Copolymerization of Poly (Triazine Imide) Single Crystal Nanoplates with Enhanced Charge Transfer for Efficient Photocatalytic Overall Water Splitting

Solar-driven photocatalytic overall water splitting represents a sustainable strategy to produce green hydrogen using metal-free polymeric carbon nitride. However, conventional thermal polymerization with a single precursor for the synthesis of poly (triazine imide) faces challenges such as slow deamination rates and mass transfer, resulting in the formation of undesired structural defects, which usually serve as charge recombination sites and decrease the photocatalytic performance. Herein, highly crystalline poly (triazine imide) by thermal copolymerization of binary precursors of melamine and cyanuric acid in the presence of molten salts is reported.

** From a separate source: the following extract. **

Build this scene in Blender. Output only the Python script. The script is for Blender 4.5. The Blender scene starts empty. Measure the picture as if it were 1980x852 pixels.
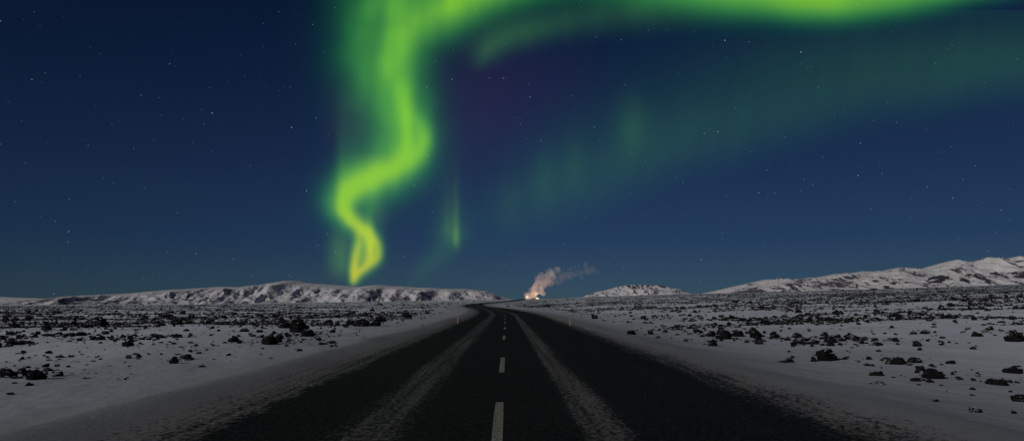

The results reveal that melamine and cyanuric acid easily generate melam (intermediates of carbon nitride) and subsequently facilitate the polycondensation process. Solid characterizations revealed that crystalline poly (triazine imide) nanoplates with extended pi-conjugation degrees and reduced intensity of structural defects would be obtained, which largely promotes separation and migration of photogenerated carriers, and inhibits the undesirable charge recombination at the defect sites. Accordingly, after in situ photo-deposition of CoOx and Pt/Cr2O3 as O2 and H2 evolution co-catalysts, respectively, the optimized crystalline poly (triazine imide) nanoplates achieve an excellent solar-to-hydrogen conversion of 0.30% under simulated sunlight irradiation.